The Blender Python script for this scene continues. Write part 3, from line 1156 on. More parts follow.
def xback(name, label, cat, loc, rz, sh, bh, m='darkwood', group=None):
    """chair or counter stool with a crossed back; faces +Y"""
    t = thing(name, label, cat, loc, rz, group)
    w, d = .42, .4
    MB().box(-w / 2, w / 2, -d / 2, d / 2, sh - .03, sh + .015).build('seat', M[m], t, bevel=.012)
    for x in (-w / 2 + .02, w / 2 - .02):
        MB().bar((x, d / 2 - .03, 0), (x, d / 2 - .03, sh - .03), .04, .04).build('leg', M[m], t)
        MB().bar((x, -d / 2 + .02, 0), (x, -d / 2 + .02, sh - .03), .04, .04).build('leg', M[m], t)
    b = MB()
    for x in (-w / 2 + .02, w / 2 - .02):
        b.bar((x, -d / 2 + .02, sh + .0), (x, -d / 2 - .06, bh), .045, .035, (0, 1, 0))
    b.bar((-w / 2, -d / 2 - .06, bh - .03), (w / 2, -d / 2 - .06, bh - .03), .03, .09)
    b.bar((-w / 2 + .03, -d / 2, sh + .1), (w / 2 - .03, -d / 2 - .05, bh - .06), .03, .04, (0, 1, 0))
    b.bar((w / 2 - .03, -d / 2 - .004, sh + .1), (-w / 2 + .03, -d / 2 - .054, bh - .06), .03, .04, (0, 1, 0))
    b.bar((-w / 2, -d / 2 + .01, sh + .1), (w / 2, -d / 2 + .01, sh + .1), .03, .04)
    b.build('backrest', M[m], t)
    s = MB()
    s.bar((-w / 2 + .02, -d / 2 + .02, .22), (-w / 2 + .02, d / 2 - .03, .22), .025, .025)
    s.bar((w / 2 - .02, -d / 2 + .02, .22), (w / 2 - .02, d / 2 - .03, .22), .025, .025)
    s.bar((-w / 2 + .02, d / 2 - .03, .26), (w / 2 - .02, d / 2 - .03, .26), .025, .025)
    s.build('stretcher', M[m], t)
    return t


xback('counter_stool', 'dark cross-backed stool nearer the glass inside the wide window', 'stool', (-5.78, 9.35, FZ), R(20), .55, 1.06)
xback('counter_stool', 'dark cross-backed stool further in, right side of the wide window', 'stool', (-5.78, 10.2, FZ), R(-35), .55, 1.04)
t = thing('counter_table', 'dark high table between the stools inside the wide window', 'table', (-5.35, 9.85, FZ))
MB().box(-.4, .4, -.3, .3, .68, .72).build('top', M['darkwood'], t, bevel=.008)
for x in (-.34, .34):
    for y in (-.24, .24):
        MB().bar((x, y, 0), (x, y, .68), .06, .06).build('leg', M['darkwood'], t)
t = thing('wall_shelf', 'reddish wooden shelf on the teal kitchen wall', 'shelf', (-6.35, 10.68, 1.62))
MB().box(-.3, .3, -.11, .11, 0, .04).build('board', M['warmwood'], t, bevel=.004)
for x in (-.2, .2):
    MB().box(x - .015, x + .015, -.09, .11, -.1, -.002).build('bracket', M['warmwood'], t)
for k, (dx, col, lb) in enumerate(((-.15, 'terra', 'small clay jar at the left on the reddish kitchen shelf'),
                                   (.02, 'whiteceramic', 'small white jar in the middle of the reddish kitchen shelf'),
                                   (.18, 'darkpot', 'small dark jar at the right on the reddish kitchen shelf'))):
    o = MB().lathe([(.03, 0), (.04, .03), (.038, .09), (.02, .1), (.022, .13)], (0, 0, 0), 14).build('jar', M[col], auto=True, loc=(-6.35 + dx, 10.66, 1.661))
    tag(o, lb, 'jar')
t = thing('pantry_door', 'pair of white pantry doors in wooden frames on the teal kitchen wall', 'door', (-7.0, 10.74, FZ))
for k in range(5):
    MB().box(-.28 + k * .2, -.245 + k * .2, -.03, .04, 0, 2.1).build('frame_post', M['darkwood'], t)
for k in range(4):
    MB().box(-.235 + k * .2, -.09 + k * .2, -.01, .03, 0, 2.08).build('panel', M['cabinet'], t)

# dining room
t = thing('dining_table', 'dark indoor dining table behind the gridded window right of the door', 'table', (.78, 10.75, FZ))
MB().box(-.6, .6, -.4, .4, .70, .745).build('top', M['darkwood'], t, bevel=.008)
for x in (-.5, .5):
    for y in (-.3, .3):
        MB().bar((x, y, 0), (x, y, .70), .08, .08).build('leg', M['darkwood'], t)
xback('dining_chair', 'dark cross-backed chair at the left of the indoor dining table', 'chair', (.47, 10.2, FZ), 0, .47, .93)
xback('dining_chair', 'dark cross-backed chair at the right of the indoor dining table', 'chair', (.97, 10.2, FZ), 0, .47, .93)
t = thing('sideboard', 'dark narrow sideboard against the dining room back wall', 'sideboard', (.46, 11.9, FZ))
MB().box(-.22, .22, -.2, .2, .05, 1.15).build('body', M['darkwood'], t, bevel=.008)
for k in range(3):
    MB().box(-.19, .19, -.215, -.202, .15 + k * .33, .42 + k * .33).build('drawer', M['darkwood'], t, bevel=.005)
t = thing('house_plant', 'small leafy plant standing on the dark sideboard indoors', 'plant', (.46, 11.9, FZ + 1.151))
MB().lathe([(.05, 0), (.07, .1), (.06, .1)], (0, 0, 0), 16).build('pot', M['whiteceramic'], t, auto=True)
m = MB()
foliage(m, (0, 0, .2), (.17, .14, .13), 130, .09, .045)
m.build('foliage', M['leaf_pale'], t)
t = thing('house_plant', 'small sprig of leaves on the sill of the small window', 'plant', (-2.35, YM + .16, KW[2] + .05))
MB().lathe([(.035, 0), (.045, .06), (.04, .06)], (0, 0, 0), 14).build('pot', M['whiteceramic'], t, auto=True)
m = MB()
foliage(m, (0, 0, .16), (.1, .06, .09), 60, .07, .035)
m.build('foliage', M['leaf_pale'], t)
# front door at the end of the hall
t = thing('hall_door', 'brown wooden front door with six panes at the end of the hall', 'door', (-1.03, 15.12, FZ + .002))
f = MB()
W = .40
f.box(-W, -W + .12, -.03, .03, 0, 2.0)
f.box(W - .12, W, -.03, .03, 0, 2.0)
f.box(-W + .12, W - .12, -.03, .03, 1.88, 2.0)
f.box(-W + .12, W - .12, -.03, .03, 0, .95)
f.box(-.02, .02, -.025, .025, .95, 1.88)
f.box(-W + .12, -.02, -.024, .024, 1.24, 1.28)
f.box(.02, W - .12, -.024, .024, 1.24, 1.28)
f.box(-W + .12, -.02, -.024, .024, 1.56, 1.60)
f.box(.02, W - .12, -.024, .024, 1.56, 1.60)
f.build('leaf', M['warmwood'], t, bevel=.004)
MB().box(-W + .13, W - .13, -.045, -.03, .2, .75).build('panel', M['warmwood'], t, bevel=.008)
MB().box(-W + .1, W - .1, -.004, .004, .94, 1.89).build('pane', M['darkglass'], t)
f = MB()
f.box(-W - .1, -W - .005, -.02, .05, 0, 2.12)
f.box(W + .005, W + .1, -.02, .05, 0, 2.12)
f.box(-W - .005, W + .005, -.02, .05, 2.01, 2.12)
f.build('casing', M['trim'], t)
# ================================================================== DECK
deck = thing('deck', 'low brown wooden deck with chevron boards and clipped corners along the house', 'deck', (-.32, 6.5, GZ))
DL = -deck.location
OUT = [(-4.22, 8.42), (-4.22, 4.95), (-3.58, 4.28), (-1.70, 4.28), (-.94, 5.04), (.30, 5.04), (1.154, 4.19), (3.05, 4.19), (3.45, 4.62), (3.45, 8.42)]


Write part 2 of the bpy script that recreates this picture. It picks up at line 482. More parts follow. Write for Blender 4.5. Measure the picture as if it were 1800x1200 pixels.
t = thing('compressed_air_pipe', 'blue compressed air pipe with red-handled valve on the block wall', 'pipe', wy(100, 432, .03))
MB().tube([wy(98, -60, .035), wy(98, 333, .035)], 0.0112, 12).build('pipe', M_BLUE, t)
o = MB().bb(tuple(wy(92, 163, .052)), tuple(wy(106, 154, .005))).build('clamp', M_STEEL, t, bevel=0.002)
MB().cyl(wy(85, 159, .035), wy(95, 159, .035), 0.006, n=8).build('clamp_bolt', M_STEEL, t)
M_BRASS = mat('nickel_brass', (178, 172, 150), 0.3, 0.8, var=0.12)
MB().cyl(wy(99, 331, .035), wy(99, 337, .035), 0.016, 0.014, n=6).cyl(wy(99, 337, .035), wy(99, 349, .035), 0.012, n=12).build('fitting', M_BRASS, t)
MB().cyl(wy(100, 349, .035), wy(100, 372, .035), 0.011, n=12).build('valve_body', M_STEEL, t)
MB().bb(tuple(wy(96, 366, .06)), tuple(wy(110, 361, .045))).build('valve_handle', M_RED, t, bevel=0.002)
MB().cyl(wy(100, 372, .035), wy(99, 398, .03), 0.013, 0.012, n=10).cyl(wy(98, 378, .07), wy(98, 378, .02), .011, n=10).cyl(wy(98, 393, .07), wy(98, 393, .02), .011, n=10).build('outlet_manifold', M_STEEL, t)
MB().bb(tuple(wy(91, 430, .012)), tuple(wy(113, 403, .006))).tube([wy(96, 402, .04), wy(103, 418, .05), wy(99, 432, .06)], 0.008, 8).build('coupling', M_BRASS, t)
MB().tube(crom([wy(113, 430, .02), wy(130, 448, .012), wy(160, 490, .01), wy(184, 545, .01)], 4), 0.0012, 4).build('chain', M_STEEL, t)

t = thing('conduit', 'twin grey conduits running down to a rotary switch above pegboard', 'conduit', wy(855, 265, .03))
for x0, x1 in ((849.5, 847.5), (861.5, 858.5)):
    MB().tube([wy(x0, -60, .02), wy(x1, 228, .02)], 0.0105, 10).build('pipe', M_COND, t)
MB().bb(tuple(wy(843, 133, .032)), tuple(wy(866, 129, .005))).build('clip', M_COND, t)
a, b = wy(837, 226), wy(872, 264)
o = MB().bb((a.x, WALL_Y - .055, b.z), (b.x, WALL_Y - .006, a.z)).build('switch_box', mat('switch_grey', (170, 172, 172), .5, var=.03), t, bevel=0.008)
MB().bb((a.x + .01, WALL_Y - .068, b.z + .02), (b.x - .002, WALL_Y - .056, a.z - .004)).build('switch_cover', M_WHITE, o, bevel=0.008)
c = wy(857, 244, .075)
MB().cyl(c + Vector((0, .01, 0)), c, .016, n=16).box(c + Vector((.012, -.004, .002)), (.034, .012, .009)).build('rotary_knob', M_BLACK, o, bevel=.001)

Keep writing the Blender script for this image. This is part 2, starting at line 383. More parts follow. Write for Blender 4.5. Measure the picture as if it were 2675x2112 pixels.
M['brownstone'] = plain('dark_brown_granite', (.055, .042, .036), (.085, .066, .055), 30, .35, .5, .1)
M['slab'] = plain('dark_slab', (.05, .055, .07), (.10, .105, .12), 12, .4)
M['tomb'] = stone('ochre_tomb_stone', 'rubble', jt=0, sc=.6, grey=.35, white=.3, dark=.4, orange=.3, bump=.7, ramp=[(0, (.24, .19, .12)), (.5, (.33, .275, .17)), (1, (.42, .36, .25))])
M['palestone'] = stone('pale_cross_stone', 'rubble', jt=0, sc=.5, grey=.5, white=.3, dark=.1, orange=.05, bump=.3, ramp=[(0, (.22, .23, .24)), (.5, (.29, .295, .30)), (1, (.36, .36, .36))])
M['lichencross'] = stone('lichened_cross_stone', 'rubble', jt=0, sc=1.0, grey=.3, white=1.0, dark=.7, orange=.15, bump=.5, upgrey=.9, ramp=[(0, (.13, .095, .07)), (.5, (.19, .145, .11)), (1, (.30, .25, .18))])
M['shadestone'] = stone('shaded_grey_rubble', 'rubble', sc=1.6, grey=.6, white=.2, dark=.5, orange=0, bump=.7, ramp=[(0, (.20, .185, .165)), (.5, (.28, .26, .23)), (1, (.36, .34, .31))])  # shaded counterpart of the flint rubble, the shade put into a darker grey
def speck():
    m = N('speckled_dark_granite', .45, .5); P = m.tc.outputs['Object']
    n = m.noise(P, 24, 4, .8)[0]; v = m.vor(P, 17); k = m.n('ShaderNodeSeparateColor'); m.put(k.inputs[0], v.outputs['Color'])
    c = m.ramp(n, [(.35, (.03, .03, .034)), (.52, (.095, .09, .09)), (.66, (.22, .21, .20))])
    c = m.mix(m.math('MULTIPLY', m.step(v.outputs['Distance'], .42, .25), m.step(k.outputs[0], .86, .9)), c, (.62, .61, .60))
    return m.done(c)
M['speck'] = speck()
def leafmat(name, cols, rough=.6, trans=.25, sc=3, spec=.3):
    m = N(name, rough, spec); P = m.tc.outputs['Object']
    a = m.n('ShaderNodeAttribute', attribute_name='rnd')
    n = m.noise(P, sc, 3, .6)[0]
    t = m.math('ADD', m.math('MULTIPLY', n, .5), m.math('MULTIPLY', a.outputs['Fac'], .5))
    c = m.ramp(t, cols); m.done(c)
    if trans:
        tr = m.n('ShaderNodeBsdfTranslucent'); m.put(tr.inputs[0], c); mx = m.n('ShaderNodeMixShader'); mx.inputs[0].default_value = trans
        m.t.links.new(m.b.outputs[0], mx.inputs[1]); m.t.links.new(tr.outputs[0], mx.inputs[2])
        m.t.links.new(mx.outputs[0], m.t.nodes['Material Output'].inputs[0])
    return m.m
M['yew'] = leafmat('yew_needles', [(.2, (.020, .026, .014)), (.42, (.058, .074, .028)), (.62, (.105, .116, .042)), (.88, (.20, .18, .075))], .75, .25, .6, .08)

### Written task
Repeat the span of lines that opens with the line holding "Write part 2" and closes with the line holding "4).build('chain', M_STEEL, t)", exactly as it stands.

### Completed task
Write part 2 of the bpy script that recreates this picture. It picks up at line 482. More parts follow. Write for Blender 4.5. Measure the picture as if it were 1800x1200 pixels.
t = thing('compressed_air_pipe', 'blue compressed air pipe with red-handled valve on the block wall', 'pipe', wy(100, 432, .03))
MB().tube([wy(98, -60, .035), wy(98, 333, .035)], 0.0112, 12).build('pipe', M_BLUE, t)
o = MB().bb(tuple(wy(92, 163, .052)), tuple(wy(106, 154, .005))).build('clamp', M_STEEL, t, bevel=0.002)
MB().cyl(wy(85, 159, .035), wy(95, 159, .035), 0.006, n=8).build('clamp_bolt', M_STEEL, t)
M_BRASS = mat('nickel_brass', (178, 172, 150), 0.3, 0.8, var=0.12)
MB().cyl(wy(99, 331, .035), wy(99, 337, .035), 0.016, 0.014, n=6).cyl(wy(99, 337, .035), wy(99, 349, .035), 0.012, n=12).build('fitting', M_BRASS, t)
MB().cyl(wy(100, 349, .035), wy(100, 372, .035), 0.011, n=12).build('valve_body', M_STEEL, t)
MB().bb(tuple(wy(96, 366, .06)), tuple(wy(110, 361, .045))).build('valve_handle', M_RED, t, bevel=0.002)
MB().cyl(wy(100, 372, .035), wy(99, 398, .03), 0.013, 0.012, n=10).cyl(wy(98, 378, .07), wy(98, 378, .02), .011, n=10).cyl(wy(98, 393, .07), wy(98, 393, .02), .011, n=10).build('outlet_manifold', M_STEEL, t)
MB().bb(tuple(wy(91, 430, .012)), tuple(wy(113, 403, .006))).tube([wy(96, 402, .04), wy(103, 418, .05), wy(99, 432, .06)], 0.008, 8).build('coupling', M_BRASS, t)
MB().tube(crom([wy(113, 430, .02), wy(130, 448, .012), wy(160, 490, .01), wy(184, 545, .01)], 4), 0.0012, 4).build('chain', M_STEEL, t)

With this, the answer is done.